Nous considérons que le bouc émissaire est un phénomène inévitable dont les effets ne sont pas inéluctables.
Voici ce que nous entendons par là :
Le phénomène du bouc émissaire est inévitable : ceci est une hypothèse devenue une certitude depuis que nous l’étudions. D’abord, il y a le sens commun, ou plutôt le bon sens. Ensuite, il y a tous les témoignages. Enfin, il y a l’histoire et les théories.
Il ne s’agit pas ici de théoriser le sens commun, ce n’est ni le lieu ni l’objet de notre travail. Néanmoins, en tant que source d’inspiration empirique de notre approche, nous devons aborder sa fiabilité. Nous avons appris que lorsqu’il est question de construire des théories, il convient de le mettre à distance. Pourtant, « l’action et la pensée me paraissent avoir une source commune, qui n’est ni pure volonté, ni pure intelligence, et cette source est le bon sens. Le bon sens n’est-il pas, en effet, ce qui donne à l’action son caractère raisonnable, et à la pensée son caractère pratique ? » Henri Bergson (Le bon sens et les études classiques, p.88-9). Le bon sens, fondé sur la capacité à discerner le vrai du faux, devient avec Descartes dans son discours de la méthode, synonyme de raison.
Il en est de même des témoignages, le plus souvent directs que nous recueillons depuis maintenant de longues années. Certes le bouc émissaire est notre grille de lecture et, à ce titre, elle s’applique aux situations, et nous l’appliquons à toutes le situations. De fait, en s’appliquant aux situations elle peut créer le phénomène.
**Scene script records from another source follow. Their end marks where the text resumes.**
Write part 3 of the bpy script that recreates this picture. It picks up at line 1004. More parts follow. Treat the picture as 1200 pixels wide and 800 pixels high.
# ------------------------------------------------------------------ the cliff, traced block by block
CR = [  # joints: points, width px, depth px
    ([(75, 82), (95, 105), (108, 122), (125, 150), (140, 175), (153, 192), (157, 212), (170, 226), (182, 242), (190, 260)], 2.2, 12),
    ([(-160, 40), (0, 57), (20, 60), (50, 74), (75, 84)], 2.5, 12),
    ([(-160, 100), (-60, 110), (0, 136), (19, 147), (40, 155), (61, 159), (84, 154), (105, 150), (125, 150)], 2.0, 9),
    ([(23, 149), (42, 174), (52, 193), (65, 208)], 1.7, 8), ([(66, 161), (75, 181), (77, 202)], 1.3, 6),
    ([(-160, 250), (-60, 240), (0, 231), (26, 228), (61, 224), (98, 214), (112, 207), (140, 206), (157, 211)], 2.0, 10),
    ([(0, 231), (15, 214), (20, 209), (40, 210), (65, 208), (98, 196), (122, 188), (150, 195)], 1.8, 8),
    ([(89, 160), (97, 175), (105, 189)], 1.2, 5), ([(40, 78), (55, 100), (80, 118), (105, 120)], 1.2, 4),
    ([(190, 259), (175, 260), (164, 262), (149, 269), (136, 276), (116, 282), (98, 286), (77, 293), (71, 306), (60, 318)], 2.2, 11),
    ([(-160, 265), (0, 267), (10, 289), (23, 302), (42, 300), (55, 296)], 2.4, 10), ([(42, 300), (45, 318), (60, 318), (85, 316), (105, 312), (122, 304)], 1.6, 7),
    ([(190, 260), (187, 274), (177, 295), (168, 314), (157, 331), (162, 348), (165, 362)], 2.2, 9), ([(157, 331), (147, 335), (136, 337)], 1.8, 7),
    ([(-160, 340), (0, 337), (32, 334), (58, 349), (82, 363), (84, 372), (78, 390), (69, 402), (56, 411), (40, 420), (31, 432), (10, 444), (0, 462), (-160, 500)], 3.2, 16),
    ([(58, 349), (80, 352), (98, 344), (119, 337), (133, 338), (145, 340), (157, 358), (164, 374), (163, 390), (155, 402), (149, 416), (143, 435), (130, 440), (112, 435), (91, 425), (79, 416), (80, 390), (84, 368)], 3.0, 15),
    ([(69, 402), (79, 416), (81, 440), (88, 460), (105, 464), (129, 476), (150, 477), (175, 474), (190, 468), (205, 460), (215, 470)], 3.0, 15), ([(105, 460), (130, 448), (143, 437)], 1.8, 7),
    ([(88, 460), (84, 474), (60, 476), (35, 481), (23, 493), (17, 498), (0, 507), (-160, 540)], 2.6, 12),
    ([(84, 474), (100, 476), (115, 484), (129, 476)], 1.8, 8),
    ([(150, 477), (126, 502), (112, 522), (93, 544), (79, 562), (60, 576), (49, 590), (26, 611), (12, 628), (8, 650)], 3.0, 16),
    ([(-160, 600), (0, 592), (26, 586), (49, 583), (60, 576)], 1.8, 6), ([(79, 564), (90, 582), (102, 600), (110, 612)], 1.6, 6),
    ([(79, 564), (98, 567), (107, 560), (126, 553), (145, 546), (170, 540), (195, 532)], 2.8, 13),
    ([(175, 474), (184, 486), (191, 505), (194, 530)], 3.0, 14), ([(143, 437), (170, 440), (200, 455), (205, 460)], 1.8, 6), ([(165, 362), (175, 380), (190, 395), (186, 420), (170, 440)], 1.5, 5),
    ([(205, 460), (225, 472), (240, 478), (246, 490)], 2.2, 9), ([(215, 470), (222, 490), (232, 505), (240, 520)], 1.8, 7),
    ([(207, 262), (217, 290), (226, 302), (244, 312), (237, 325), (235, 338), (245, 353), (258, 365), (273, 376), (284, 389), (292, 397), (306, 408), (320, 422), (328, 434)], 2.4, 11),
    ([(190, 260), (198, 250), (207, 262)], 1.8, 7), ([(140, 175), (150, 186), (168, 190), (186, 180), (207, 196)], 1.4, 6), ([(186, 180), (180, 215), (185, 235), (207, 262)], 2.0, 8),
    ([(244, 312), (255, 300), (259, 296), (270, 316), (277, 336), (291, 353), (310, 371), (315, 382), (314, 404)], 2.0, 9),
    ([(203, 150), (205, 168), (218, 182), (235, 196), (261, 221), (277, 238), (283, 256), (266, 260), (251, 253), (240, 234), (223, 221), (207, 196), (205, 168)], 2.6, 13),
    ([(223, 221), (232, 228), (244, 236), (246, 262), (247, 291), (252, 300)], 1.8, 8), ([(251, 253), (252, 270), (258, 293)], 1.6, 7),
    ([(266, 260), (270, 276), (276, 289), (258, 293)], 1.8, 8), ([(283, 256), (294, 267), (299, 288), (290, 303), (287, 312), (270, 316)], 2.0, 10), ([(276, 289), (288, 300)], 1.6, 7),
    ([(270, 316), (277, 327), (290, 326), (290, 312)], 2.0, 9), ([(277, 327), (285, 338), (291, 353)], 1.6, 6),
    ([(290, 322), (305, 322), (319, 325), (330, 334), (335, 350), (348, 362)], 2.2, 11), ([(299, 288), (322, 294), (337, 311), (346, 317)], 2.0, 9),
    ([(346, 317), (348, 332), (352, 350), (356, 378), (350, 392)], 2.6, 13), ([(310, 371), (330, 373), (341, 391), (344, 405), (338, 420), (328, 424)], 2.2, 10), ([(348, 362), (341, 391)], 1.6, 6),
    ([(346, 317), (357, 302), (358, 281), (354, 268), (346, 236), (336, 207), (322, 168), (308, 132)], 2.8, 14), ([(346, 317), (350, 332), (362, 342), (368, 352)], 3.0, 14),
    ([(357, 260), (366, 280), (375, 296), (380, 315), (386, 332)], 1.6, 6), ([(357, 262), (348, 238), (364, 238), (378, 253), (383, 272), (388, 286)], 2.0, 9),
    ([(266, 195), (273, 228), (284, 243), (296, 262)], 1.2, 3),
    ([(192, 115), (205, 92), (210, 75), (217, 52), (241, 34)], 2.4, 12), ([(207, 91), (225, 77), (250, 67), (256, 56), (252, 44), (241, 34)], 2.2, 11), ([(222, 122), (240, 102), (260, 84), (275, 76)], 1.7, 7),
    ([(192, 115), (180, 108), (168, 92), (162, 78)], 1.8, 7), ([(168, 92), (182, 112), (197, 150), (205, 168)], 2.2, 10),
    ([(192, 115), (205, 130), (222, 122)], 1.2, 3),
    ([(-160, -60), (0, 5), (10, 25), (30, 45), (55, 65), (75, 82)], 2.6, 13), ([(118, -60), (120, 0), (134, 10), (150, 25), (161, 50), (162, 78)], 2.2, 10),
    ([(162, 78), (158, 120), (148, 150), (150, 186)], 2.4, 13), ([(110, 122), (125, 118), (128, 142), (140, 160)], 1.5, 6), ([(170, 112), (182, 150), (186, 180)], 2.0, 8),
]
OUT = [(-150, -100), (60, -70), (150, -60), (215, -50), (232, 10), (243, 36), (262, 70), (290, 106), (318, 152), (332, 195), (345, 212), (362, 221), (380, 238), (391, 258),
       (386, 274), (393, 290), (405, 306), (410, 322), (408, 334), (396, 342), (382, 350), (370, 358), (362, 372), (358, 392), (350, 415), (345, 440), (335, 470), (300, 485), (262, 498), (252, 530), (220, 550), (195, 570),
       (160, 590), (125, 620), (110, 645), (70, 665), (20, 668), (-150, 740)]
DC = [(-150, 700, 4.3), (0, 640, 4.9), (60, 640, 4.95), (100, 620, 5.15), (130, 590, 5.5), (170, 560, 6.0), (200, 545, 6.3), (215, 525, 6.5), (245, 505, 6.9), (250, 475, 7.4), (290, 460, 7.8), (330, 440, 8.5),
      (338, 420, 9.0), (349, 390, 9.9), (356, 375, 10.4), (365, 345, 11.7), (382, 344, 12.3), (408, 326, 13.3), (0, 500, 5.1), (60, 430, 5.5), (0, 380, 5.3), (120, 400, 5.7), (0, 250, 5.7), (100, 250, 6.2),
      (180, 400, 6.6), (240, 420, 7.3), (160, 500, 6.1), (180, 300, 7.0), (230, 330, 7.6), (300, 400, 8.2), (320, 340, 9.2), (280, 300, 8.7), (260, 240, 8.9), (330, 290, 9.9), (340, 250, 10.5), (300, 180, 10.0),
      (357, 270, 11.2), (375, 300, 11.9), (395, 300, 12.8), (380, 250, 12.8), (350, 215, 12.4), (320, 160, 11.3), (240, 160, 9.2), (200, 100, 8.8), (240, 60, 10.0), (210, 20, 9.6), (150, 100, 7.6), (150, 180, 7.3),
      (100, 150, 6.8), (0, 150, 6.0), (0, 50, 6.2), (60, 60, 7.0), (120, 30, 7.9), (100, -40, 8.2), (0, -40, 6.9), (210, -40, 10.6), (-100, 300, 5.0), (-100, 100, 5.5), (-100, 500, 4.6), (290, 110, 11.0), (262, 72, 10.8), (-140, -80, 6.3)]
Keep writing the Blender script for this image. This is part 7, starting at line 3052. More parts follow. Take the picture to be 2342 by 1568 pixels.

Nous diront plutôt qu’elle l’éclaire voire le révèle, y compris lorsqu’il n’est qu’en germe.
Il en est enfin de l’histoire et des théories.
Nous pensons d’abord à l’Ancien Testament, dans son livre le Lévitique, au chapitre XVI, plus particulièrement les versets 20 à 22. Les sources historiques, notamment celles recherchées par Adrian Schenker dans son introduction à l’Ancien Testament (p.276), indiquent que la compilation finale de ces textes, difficiles à dater, remonterait à la fin du Ve siècle avant J.-C. Le rite, qui se déroulait tous les ans à date fixe, le dixième jour du septième mois (Lv, 16, 29), dans une purification de tous les péchés (Lv, 16, 30), dans le cadre d’une loi immuable à statut perpétuel (Lv, 16, 31), montre l’importance et la permanence du phénomène.
Nous pensons à James George Frazer, bouc émissaire, l’anthropologue anglais, et à son livre qu’il a intitulé « le bouc émissaire, histoire comparée d’histoire des religions » (1925) que l’on trouve en livre V de sa somme Le Rameau d’Or. C’est une thèse, celle que l’homme peut se délivrer du mal, de la souffrance qu’il éprouve en les transférant par des opérations purement matérielles soit à des objets inanimés tels que des pierres et des bâtons soit à des animaux, soit à d’autres hommes.
Nous pensons à René Girard et à l’intuition de sa vie, exposée dans l’ensemble de a vaste œuvre.
Comme nous l’évoquions plus haut, le bouc émissaire comme phénomène inévitable est une hypothèse. En voici une autre. Même si l’hypothèse n’était pas vérifiée, le détour qu’elle nous a invitée à effectuer nous a fait réfléchir profondément, tant en amont que pendant et en aval, sur les processus de discrimination, de stigmatisation, d’exclusion voire de victimisation. A cet égard, les éléments de réflexion tant sur les causes que sur le développement et les réponses du phénomène dépassent très largement le phénomène lui-même.
Ajoutons : le phénomène est inévitable en tant que processus, que mécanisme, que dynamique. Les ingrédients à partir desquels vont se développent les 7 phases du cycle de même que les 3 moments de la construction de la figure du bouc émissaire sont présents. Mais cela ne signifie pas que le cycle ira à son terme ; cela ne signifie pas que la figure du bouc émissaire émergera et encore moins qu’elle la personne désignée sera exclue. C’est même tout l’objet de nos travaux que d’essayer d’enrayer le cycle jusqu’à, pourquoi pas, son extinction.